Voices from a day on Rest

By collective voices

In 2021, SOTA organised a day on Rest. Here are some reactions and reflections people joining this event from and at different places. Read more about the event in the introduction to this chapter on page

  1. Sometimes, the thing is that there is almost no work for people like me who can work only 10 hours a week. It’s very hard to find and mostly unpaid. Being chronically ill is a job and you get very little respect. I got sick at 24, people call me lazy. But rest is the future. I think it’s so important to talk about this and experiment. It’s taboo for most people. You have to be energetic at work, in sports, in your different roles…
    I still lie about rest, even after 20 years ill. If i leave a party, i say “i have to get up early” or something. I have the feeling that only other sick people understand me.

  2. I realised already something about my structural vision on weekends: Weekends are time zones to work more because other people work less. You’re less distracted by mail, have less online meetings, more time to concentrate on your own work. As an independent worker, I never understood the notion of ‘weekend work’, unless it was as quality time :-) Do I have a problem? I guess it’s a privilege: the privilege of having no children. But is this really a privilege? It’s something to reflect more upon. Is reflecting on work working? Is working on changing your working habits work?

  3. very neutral walls, colours, floors – the rooms very clean and white and silent – NO CLUTTER and no distraction > helps to rest! the less confusion the more I can relax and the situation is restful. There was no time when the rest-exercise would end – this takes a lot of stress away.
    I think when I am too tired, I cannot rest. Then, first, I have to sleep to get rid of exhaustion, only then resting (deep resting) is possible.
    To be unavailable creates the conditions to rest – but this mandate has to be given > either by an exercise or by someone or by myself. There needs to be a mandate because often we think we are required to be available.
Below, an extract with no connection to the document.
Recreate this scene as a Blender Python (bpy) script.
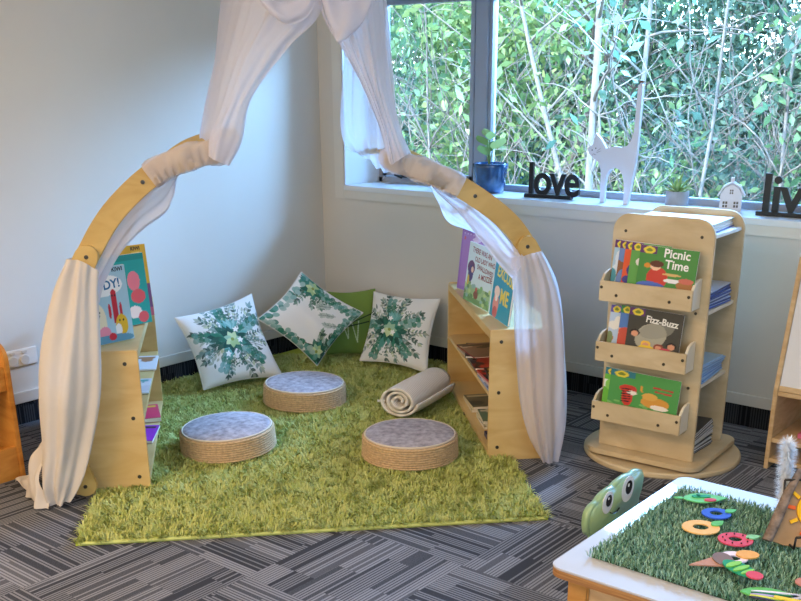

Maybe we are?
    Resting takes time. Often, I only allow myself to rest when other things have been finished. However, I think I might be able to finish other things much faster when I am rested > I should maybe rest first, or in the middle instead of at the end of my day or energy. Resting is considered lazy and therefore not highly esteemed. In our fast and furious society, we tend to count and measure. Joy, playfulness, relaxedness is hard to measure and therefore does not get much value?
    a practice could be to be as strict as we try to be with payment with the notion of resting. Getting enough ‘holidays’, enough hours of sleep, playing, strolling or dolce far niente per day, per week, per year. Spiritually speaking, it is only in these moments when the intellect is forced a bit to the background that our minds can develop. Resting must be de-taboo-ed. Resting is desirable. In a way, our society has created a culture of being busy and being stressed. For a while, I had the impression that if you did not say I am busy and I have a lot of work, it meant that you are not successful or doing well. Did we forget how to not be busy? Doing nothing is confronting. Being bored is confronting. Waiting is confronting. So, we keep ourselves busy, so that we dont have to be confronted.

  4. A fragmented mind doesn’t allow for rest. Ambition and Perfectionism = enemy of rest? When will anything be good enough? Can a product-oriented, market-driven art ecology allow for restful work? How can we put restful work into practice?
    Coming back to the Nap Ministry: Maybe rest in our society will always be some form of resistance. Rest as an activist statement.

  5. I am not ready for all this resting. It was good to reflect on resting and I am even more aware how difficult it is to find rest and how big my need for rest is. What makes it so difficult to rest? As someone has written above, we live in a culture of being busy: there’s a lot of pressure to chase experiences and things to feel happy. On the other hand, it runs in the family. My mother comes from a family of farmers, and resting equals being lazy. You can only rest when all the work is done, but the work is never done.

  6. Great idea that rest should be incorporated into contracts, orders, etc. But should how it was used be reported? That would create rest stress. Competition between people would eat out the rest 10% (possible legislative quota of rest) unless it is in the legislation. The wellbeing of people is fundamental for sustainable development of the world. Lack of rest causes overconsumption, sickness, inequality, etc. Now that the world is going to warm by 3 degrees C with unpredictable changes, it is the last time to stop, be quiet and have a rest. Resting is individual. Capability to rest in given surroundings and features is individual. Resting should promote and propose things to test in resting performance – allowing adjustments, discarding, adopting, such as a weighted blanket. The world slows down when individuals slow down, starting with one person. Resting experience made me think that I can be one of them. Rest was great.

  7. An eventful day of resting-as-non-performance. Planned on a Saturday. First questions: why not a weekday? How/why does rest oppose work? I’ve grown less restless. Two reasons:
    coming of age! The more you see what you (can (not)) do, the easier it is to (not try to) do it. Coming of age is not a matter of age (although: what’s the demographic here?).
    having other priorities. There is no reason an artist cannot cop out while a banker would. Such priorities might include family/friends (beyond your art bubbles!). Being a parent. Or hobbies? 🤓 grow a garden. Or a body. Or some multilingualism.